Beth Johnson, senior industry specialist and global hair care technology leader for Dow Corning Corp., is researching ways to use silicones to provide color retention and strengthening properties to hair.

“The trends that are in skin care carry over to hair care,” said Johnson. “Aging hair is drier and wiry. Silicones provide more protection to hair that is losing its strength.” Johnson and fellow researchers chose to test the efficacy of silicones on enhancing hair strength. According to Johnson, amino functional silicones are able to strengthen hair by forming a film along the fiber shaft, essentially sealing in the cuticles. It is hypothesized that the film can provide protection to hair, sealing the hair cuticle, helping prevent moisture penetration into and out of the hair cortex to maintain an optimal moisture level for hair strength.

“Amino silicones have a benefit in enhancing hair strength. The amino silicones have a better deposition on hair [than other silicones], so they can better bind to damaged hair,” said Johnson.

The amino silicones were formulated into dilute leave-on and rinse-off conditioners for its ability to seal in moisture. “If the hair is properly conditioned, less damage is being done to it.

Although silicones provide a film to the hair, according to Johnson, they do not build up, which is a significant concern for consumers. Members of Johnson’s research team conducted studies in which hair treated with amino silicones were washed a number of times. “We have shown through different amounts of washing that the silicone does wash off,” said Johnson.

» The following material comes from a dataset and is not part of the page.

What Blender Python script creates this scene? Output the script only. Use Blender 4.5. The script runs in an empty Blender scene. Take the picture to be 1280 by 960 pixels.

Increasing hair strength can only mean good things to come in terms of hair aging. Johnson’s researchers have recently launched a program that demonstrates the benefits of silicones in enhancing hair strength using single fiber testing, whereby a single fiber of hair is mounted and elongated using tensile measurement.

More consumers are coloring their hair, according to Johnson, and formulators must provide products that ensure long-lasting color. “Hair colorants are known to damage the hair cuticle and leave hair brittle, dull and dry, so consumers seek specialized treatments to maintain healthy colored hair,” Added Johnson. Specialized hair care products, therefore, have been designed specifically for hair treated with permanent colorants.

Studies by Johnson’s team have demonstrated that amino functional silicones enhance hair strength and aid in color retention when incorporated into permanent hair colorants or rinse-off conditioners.

The future of silicones involves branching into other arenas of hair care, according to Johnson. “[The silicone industry] is getting into the styling market. It is developing new methods to see if silicones can provide body and volume,” said Johnson. One thing is for sure, the silicone industry will continue as it has for many years because it continues to reinvent itself, thereby maintaining its youth.